If we do someday end it, I’d rather we land on Daylight time year-round, since it’s closer to what I’d want (more daylight later in the day). I guess it would be some consolation that in the dead of winter I could watch the sun come up when I’m sitting down to breakfast.

But switching between the two times, as we do, is even better.

Oh, and I’m also pretty happy with the change made a few years ago to start DST earlier in the year and end it later, since it means I can bike to work for a few more weeks without having to bike home in the dark.

Exiting Submarine Mode

I haven’t written here in over a month – just haven’t been in the mood, I guess. Also, not a huge amount going on in the month of February.
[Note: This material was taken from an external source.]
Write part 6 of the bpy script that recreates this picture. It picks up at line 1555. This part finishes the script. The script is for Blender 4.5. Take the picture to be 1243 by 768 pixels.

March has been a bit different: Debbi’s been back east for the last week and a half visiting her parents (with a side-trip to Disney World yesterday and today), so I’ve been on my own at home for the first time since her sabbatical in 2011. It was pretty lonely for the first couple of days, trying to figure out what to do with myself (not that I didn’t have plenty to do).

After the first weekend it got a bit easier. I hosted Magic last Monday, went to Dana Street for comic book night on Wednesday, and hosted a poker night on Friday.
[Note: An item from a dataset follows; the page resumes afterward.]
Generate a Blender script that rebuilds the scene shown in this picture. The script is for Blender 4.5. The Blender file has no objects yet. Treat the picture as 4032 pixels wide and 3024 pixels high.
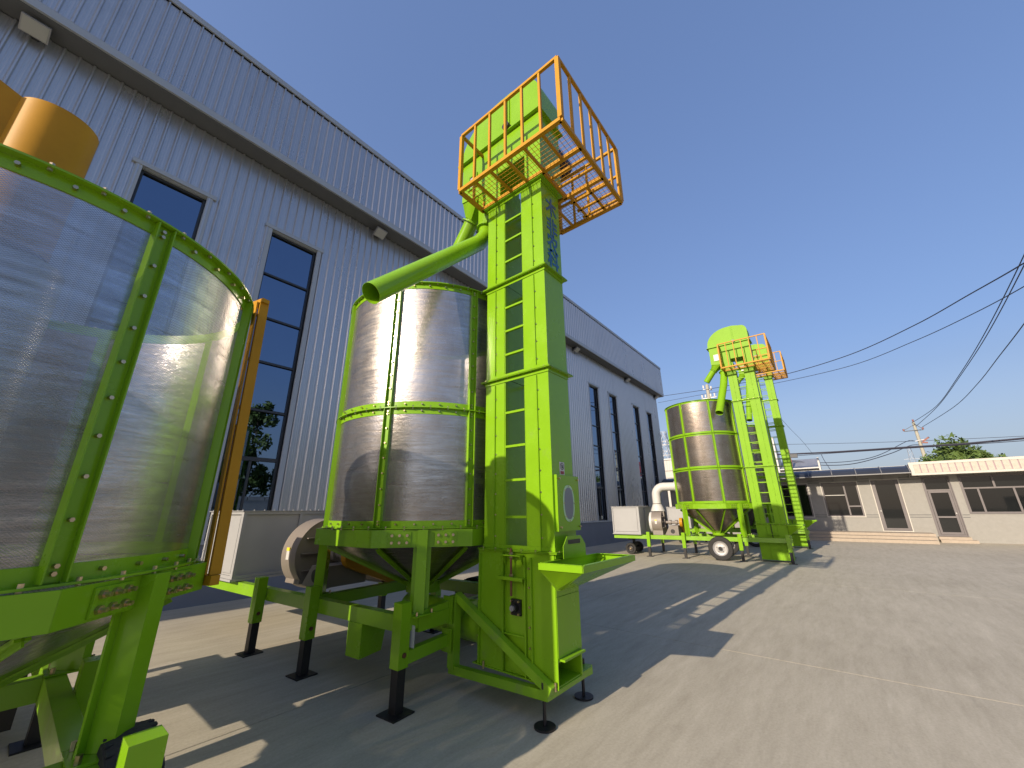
import bpy, math, random
from math import sin, cos, pi, radians
from mathutils import Vector, Matrix

random.seed(7)
sc = bpy.context.scene
C = sc.collection

# ------------------------------------------------------------------ camera
R0 = (0.63115443, -0.77561995, -0.0076017)
R1 = (0.23592265, 0.20129771, -0.95069434)
R2 = (0.7389077, 0.59824153, 0.31003626)
cam_d = bpy.data.cameras.new('camera')
cam = bpy.data.objects.new('camera', cam_d)
C.objects.link(cam)
sc.camera = cam
cam_d.sensor_fit = 'HORIZONTAL'
cam_d.sensor_width = 36
cam_d.lens = 36 * 1531.72 / 4032
cam_d.clip_end = 2000
cam_d.clip_start = 0.05
M = Matrix(((R0[0], -R1[0], -R2[0], 0), (R0[1], -R1[1], -R2[1], 0), (R0[2], -R1[2], -R2[2], 0), (0, 0, 0, 1)))
M = M.to_3x3().to_4x4()
M.translation = Vector((0, 0, 1.6))
cam.matrix_world = M

# ------------------------------------------------------------------ light
SUN_EL, SUN_AZ = 24.0, 3.4          # light travels along +x, drifting a little to -y
ldir = Vector((cos(radians(SUN_EL)) * cos(radians(SUN_AZ)), -cos(radians(SUN_EL)) * sin(radians(SUN_AZ)), -sin(radians(SUN_EL))))
world = bpy.data.worlds.new("World")
sc.world = world
world.use_nodes = True
wn = world.node_tree
bg = wn.nodes['Background']
sky = wn.nodes.new('ShaderNodeTexSky')
sky.sky_type = 'NISHITA'
sky.sun_disc = False
sky.sun_elevation = radians(SUN_EL)
sky.sun_rotation = radians(270 + SUN_AZ)
sky.air_density = 1.0
sky.dust_density = 1.6
sky.ozone_density = 2.2
# even out the strong radiance range of the raw sky (the hazy sky in the photograph is flatter)
lum = wn.nodes.new('ShaderNodeRGBToBW')
pw = wn.nodes.new('ShaderNodeMath'); pw.operation = 'POWER'; pw.inputs[1].default_value = -0.5
vs0 = wn.nodes.new('ShaderNodeVectorMath'); vs0.operation = 'SCALE'
wn.links.new(sky.outputs[0], lum.inputs[0]); wn.links.new(lum.outputs[0], pw.inputs[0])
mxs = wn.nodes.new('ShaderNodeMath'); mxs.operation = 'MAXIMUM'; mxs.inputs[1].default_value = 0.52
wn.links.new(pw.outputs[0], mxs.inputs[0])
wn.links.new(sky.outputs[0], vs0.inputs[0]); wn.links.new(mxs.outputs[0], vs0.inputs['Scale'])
tcw = wn.nodes.new('ShaderNodeTexCoord'); spw = wn.nodes.new('ShaderNodeSeparateXYZ')
wn.links.new(tcw.outputs['Generated'], spw.inputs[0])
hz = wn.nodes.new('ShaderNodeMapRange'); hz.interpolation_type = 'SMOOTHSTEP'
hz.inputs['From Min'].default_value = 0.0; hz.inputs['From Max'].default_value = 0.34
hz.inputs['To Min'].default_value = 0.75; hz.inputs['To Max'].default_value = 0.0
wn.links.new(spw.outputs[2], hz.inputs['Value'])
mxw = wn.nodes.new('ShaderNodeMix'); mxw.data_type = 'RGBA'
mxw.inputs['B'].default_value = (1.62, 1.84, 2.2, 1)      # pale dust haze low over the horizon, all round
wn.links.new(hz.outputs[0], mxw.inputs['Factor']); tint = wn.nodes.new('ShaderNodeVectorMath'); tint.operation = 'MULTIPLY'; tint.inputs[1].default_value = (1.0, 0.965, 1.07)
wn.links.new(vs0.outputs[0], tint.inputs[0]); wn.links.new(tint.outputs[0], mxw.inputs['A'])
wn.links.new(mxw.outputs['Result'], bg.inputs[0])
bg.inputs[1].default_value = 0.146
sun_d = bpy.data.lights.new('sun', 'SUN')
sun_d.energy = 3.6
sun_d.angle = radians(0.5)
sun_d.color = (1.0, 0.86, 0.68)
sun = bpy.data.objects.new('sun', sun_d)
C.objects.link(sun)
sun.rotation_euler = ldir.to_track_quat('-Z', 'Y').to_euler()
sc.view_settings.view_transform = 'Standard'
sc.view_settings.look = 'None'
sc.view_settings.gamma = 1
sc.view_settings.use_curve_mapping = False
sc.view_settings.exposure = 0.75

# ------------------------------------------------------------------ materials
def mat(name, col, rough=0.5, metal=0.0, spec=0.5, coat=0.0, var=0.0, vscale=3.0, rvar=0.0, bump=0.0, bscale=30.0, bevel=0.0,
        stretch=(1, 1, 1), col2=None, c2lo=0.5, c2hi=0.7, c2scale=2.0, dirt=0.0):
    m = bpy.data.materials.new(name)
    m.use_nodes = True
    nt = m.node_tree
    N, L = nt.nodes, nt.links
    p = N['Principled BSDF']
    p.inputs['Base Color'].default_value = (*col, 1)
    p.inputs['Roughness'].default_value = rough
    p.inputs['Metallic'].default_value = metal
    p.inputs['Specular IOR Level'].default_value = spec
    p.inputs['Coat Weight'].default_value = coat
    p.inputs['Coat Roughness'].default_value = 0.12
    tc = N.new('ShaderNodeTexCoord')
    mp = N.new('ShaderNodeMapping')
    mp.inputs['Scale'].default_value = stretch
    L.new(tc.outputs['Object'], mp.inputs['Vector'])
    csock = None
    if var > 0:
        no = N.new('ShaderNodeTexNoise')
        no.inputs['Scale'].default_value = vscale
        no.inputs['Detail'].default_value = 6
        no.inputs['Roughness'].default_value = 0.65
        L.new(mp.outputs[0], no.inputs['Vector'])
        hs = N.new('ShaderNodeMapRange')
        hs.inputs['From Min'].default_value = 0.25
        hs.inputs['From Max'].default_value = 0.75
        hs.inputs['To Min'].default_value = 1 - var
        hs.inputs['To Max'].default_value = 1 + var
        L.new(no.outputs['Fac'], hs.inputs['Value'])
        mx = N.new('ShaderNodeVectorMath')
        mx.operation = 'SCALE'
        mx.inputs[0].default_value = col
        L.new(hs.outputs[0], mx.inputs['Scale'])
        csock = mx.outputs[0]
        L.new(csock, p.inputs['Base Color'])
        if rvar > 0:
            rr = N.new('ShaderNodeMapRange')
            rr.inputs['From Min'].default_value = 0.3
            rr.inputs['From Max'].default_value = 0.7
            rr.inputs['To Min'].default_value = max(0.02, rough - rvar)
            rr.inputs['To Max'].default_value = rough + rvar
            L.new(no.outputs['Fac'], rr.inputs['Value'])
            L.new(rr.outputs[0], p.inputs['Roughness'])
    if col2 is not None:
        n2 = N.new('ShaderNodeTexNoise')
        n2.inputs['Scale'].default_value = c2scale
        n2.inputs['Detail'].default_value = 8
        n2.inputs['Roughness'].default_value = 0.7
        L.new(mp.outputs[0], n2.inputs['Vector'])
        r2 = N.new('ShaderNodeMapRange')
        r2.inputs['From Min'].default_value = c2lo
        r2.inputs['From Max'].default_value = c2hi
        L.new(n2.outputs['Fac'], r2.inputs['Value'])
        mm = N.new('ShaderNodeMix')
        mm.data_type = 'RGBA'
        L.new(r2.outputs[0], mm.inputs['Factor'])
        if csock is not None:
            L.new(csock, mm.inputs['A'])
        else:
            mm.inputs['A'].default_value = (*col, 1)
        mm.inputs['B'].default_value = (*col2, 1)
        L.new(mm.outputs['Result'], p.inputs['Base Color'])
    nrm = None
    if bevel > 0:
        bv = N.new('ShaderNodeBevel')
        bv.samples = 3
        bv.inputs['Radius'].default_value = bevel
        nrm = bv.outputs[0]
    if bump > 0:
        nb = N.new('ShaderNodeTexNoise')
        nb.inputs['Scale'].default_value = bscale
        nb.inputs['Detail'].default_value = 4
        L.new(mp.outputs[0], nb.inputs['Vector'])
        b = N.new('ShaderNodeBump')
        b.inputs['Strength'].default_value = bump
        b.inputs['Distance'].default_value = 0.02
        L.new(nb.outputs['Fac'], b.inputs['Height'])
        if nrm is not None:
            L.new(nrm, b.inputs['Normal'])
        nrm = b.outputs[0]
    if nrm is not None:
        L.new(nrm, p.inputs['Normal'])
    return m

GREEN = mat('green_paint', (0.187, 0.375, 0.010), 0.24, spec=0.35, coat=0.0, var=0.06, vscale=2.5, rvar=0.07, bump=0.12, bscale=3.5, bevel=0.003, col2=(0.20, 0.30, 0.06), c2lo=0.58, c2hi=0.9, c2scale=4)
GREEN_FAR = mat('green_paint_weathered', (0.187, 0.375, 0.010), 0.5, spec=0.18, var=0.08, vscale=1.5, bump=0.15, bscale=2.5)
GREEN_BEAM = mat('green_paint_dusty', (0.187, 0.375, 0.010), 0.36, spec=0.5, coat=0.2, var=0.07, vscale=3, rvar=0.08, bump=0.06, bscale=12, bevel=0.004,
                 col2=(0.19, 0.24, 0.09), c2lo=0.55, c2hi=0.85, c2scale=5)
ORANGE = mat('orange_paint', (0.47, 0.23, 0.012), 0.5, spec=0.2, coat=0.0, var=0.08, vscale=6, bevel=0.003)
BLACK = mat('black_steel', (0.012, 0.011, 0.012), 0.42, var=0.3, vscale=9, bevel=0.003)
GREYP = mat('grey_panel_paint', (0.33, 0.33, 0.325), 0.42, var=0.05, vscale=2, bevel=0.003)
TAUPE = mat('taupe_fan_paint', (0.20, 0.172, 0.146), 0.45, var=0.06, vscale=4, bevel=0.003)
ZINC = mat('zinc_bolt', (0.55, 0.43, 0.28), 0.3, metal=1.0, var=0.2, vscale=60)
RUST = mat('brown_threaded_steel', (0.16, 0.07, 0.04), 0.5, metal=0.6, var=0.3, vscale=40)
RUBBER = mat('tyre_rubber', (0.022, 0.021, 0.02), 0.8, var=0.3, vscale=20, bump=0.2, bscale=60)
RIM = mat('silver_rim', (0.40, 0.39, 0.38), 0.4, metal=0.3, var=0.06)
WHITEP = mat('white_paint', (0.52, 0.51, 0.48), 0.5, var=0.05, vscale=3)
SHEET = mat('grey_steel_cladding', (0.50, 0.505, 0.515), 0.30, metal=0.65, spec=0.5, var=0.05, vscale=0.6, rvar=0.05, col2=(0.33, 0.33, 0.33), c2lo=0.55, c2hi=0.9, c2scale=1.5, stretch=(1, 1, 0.25))
TRIM = mat('grey_steel_trim', (0.38, 0.41, 0.44), 0.4, spec=0.4, var=0.05, vscale=1)
SOFFIT = mat('soffit_sheet', (0.12, 0.125, 0.13), 0.6, var=0.08, vscale=2)
PLINTH = mat('grey_plinth_render', (0.17, 0.185, 0.22), 0.8, var=0.08, vscale=1.5, bump=0.15, bscale=80)
FRAMEM = mat('dark_window_frame', (0.035, 0.04, 0.048), 0.4, var=0.1)
DARK = mat('dark_interior', (0.01, 0.01, 0.012), 0.9)
LAMP = mat('lamp_glass', (0.42, 0.42, 0.38), 0.35)
CABLE = mat('cable_black', (0.03, 0.03, 0.045), 0.6)
CONC = mat('pole_concrete', (0.36, 0.34, 0.27), 0.85, var=0.1, vscale=4)
OWALL = mat('stone_paint_wall', (0.27, 0.262, 0.24), 0.85, var=0.07, vscale=6, bump=0.2, bscale=160, col2=(0.21, 0.185, 0.155), c2lo=0.6, c2hi=0.95, c2scale=1.2)
STEP = mat('sandstone_step', (0.35, 0.29, 0.225), 0.7, var=0.12, vscale=8)
AWN = mat('dark_awning_sheet', (0.030, 0.034, 0.045), 0.3, spec=0.4, var=0.15, vscale=1)
AWNF = mat('awning_bracket', (0.20, 0.20, 0.20), 0.5, var=0.1)
FASC = mat('white_fascia', (0.50, 0.475, 0.42), 0.6, var=0.06, vscale=3)
FASB = mat('cream_fascia_board', (0.42, 0.39, 0.325), 0.6, var=0.12, vscale=9)
FASJ = mat('fascia_joint', (0.33, 0.24, 0.26), 0.7)
DFRAME = mat('door_frame_brown', (0.13, 0.115, 0.115), 0.5, var=0.08)
BARK = mat('bark', (0.10, 0.075, 0.05), 0.9, var=0.3, vscale=8)
INS = mat('insulator_ceramic', (0.22, 0.08, 0.06), 0.3)
STEEL_G = mat('galvanised_steel', (0.35, 0.35, 0.36), 0.5, metal=0.5, var=0.15, vscale=3)
BLUE = mat('blue_lettering', (0.008, 0.10, 0.24), 0.4, var=0.1)
RED = mat('red_print', (0.25, 0.02, 0.03), 0.5)
YELLOW = mat('yellow_print', (0.75, 0.6, 0.03), 0.5)
HOLEWIN = mat('frosted_inspection_glass', (0.16, 0.18, 0.20), 0.35, var=0.08, vscale=8)
PALEG = mat('pale_green_rim', (0.42, 0.62, 0.36), 0.4)
BWALL = mat('pale_boundary_wall', (0.42, 0.42, 0.40), 0.9, var=0.1)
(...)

The poker night had a notable hand: In the big blind I got dealt… well, it came around to me with a single raise and I said, “I don’t have any cards.” I’d been distracted and hadn’t grabbed them from the middle, and they were sitting mixed up in the muck. Without my saying anything, people agreed I could just take the top two cards off the deck (no, I wasn’t the dealer) and play them. So I got two cards, and they were… the Ace-King of diamonds. I called the raise and saw a flop of… three diamonds, for the nut flush. The small blind bet into me, and I called, and everyone else folded. The turn and river bricked, and I got it all in on the river. My opponent thought a while and called, then mucked to my flush. He said he had a set, which was the only hand that made sense to me, other than a lower flush. He said my call on the flop confused him into thinking I didn’t have the flush, which was more-or-less what I’d intended. It was a little funny since he slowplayed several big hands that evening.

I wonder what the two cards I didn’t get to play were?

I signed up to watch some friends’ cats this past weekend, and kept plenty busy besides, reading for our book discussion on Sunday, cooking meals, and running errands. As usual I didn’t get half as much done as I’d intended. I also took Newton and Roulette in for their annual check-ups on Saturday. Newton’s down to just 4-1/2 pounds or so, but the vet says he seems happy and fairly healthy otherwise. We’re giving him more subcutaneous fluids but otherwise keeping things about the same unless things change. I’m glad he’s happy. He’ll turn 19 next month, which is just mind-blowing.

The kittens are doing well. They sleep with me every night and usually snuggle with me in the morning. I think Roulette is very gradually coming to accept them, but it’ll probably be months yet before they snooze together. All the cats were happy that it was so warm this weekend that I opened up the windows until sundown.

Today, alas, I’ve come down with something, so I had to bail on hosting Magic tonight and I’m sitting quietly on the couch (having eaten too much hamburger and tater tots for dinner). Debbi’s back tomorrow, and then things will be back to normal for a while. It’ll be nice.